* What you need to do:
Output a verbatim copy of the data, cut off after the line that contains "SC.camera = cam_o".

* Provided data:
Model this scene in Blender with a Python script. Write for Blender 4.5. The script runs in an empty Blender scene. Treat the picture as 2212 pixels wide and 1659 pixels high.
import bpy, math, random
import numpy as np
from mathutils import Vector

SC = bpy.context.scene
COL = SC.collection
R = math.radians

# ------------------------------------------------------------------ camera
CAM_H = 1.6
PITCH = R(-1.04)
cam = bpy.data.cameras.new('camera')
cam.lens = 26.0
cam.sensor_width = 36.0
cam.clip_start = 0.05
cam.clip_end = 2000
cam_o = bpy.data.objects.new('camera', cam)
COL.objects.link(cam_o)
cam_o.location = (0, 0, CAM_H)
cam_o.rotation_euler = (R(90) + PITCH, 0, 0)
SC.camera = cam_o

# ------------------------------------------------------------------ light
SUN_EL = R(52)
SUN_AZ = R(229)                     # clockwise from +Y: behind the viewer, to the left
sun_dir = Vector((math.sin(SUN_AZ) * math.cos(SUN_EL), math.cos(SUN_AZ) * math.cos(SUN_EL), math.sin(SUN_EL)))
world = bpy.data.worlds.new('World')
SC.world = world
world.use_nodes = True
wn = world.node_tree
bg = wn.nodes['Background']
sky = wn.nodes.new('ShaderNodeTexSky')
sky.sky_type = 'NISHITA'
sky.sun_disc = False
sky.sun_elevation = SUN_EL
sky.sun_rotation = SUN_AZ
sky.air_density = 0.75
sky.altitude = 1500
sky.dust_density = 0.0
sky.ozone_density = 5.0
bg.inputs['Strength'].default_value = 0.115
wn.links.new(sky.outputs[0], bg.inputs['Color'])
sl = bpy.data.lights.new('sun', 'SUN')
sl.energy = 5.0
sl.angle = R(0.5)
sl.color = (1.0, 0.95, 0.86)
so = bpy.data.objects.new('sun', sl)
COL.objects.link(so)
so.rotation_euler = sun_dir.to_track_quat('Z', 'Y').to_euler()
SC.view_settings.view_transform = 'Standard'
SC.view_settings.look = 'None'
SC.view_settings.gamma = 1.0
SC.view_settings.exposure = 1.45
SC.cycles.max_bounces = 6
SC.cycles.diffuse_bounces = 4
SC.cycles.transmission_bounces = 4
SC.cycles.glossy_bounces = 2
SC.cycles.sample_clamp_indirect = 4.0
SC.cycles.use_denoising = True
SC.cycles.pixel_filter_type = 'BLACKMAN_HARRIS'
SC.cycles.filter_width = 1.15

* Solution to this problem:
Model this scene in Blender with a Python script. Write for Blender 4.5. The script runs in an empty Blender scene. Treat the picture as 2212 pixels wide and 1659 pixels high.
import bpy, math, random
import numpy as np
from mathutils import Vector

SC = bpy.context.scene
COL = SC.collection
R = math.radians

# ------------------------------------------------------------------ camera
CAM_H = 1.6
PITCH = R(-1.04)
cam = bpy.data.cameras.new('camera')
cam.lens = 26.0
cam.sensor_width = 36.0
cam.clip_start = 0.05
cam.clip_end = 2000
cam_o = bpy.data.objects.new('camera', cam)
COL.objects.link(cam_o)
cam_o.location = (0, 0, CAM_H)
cam_o.rotation_euler = (R(90) + PITCH, 0, 0)
SC.camera = cam_o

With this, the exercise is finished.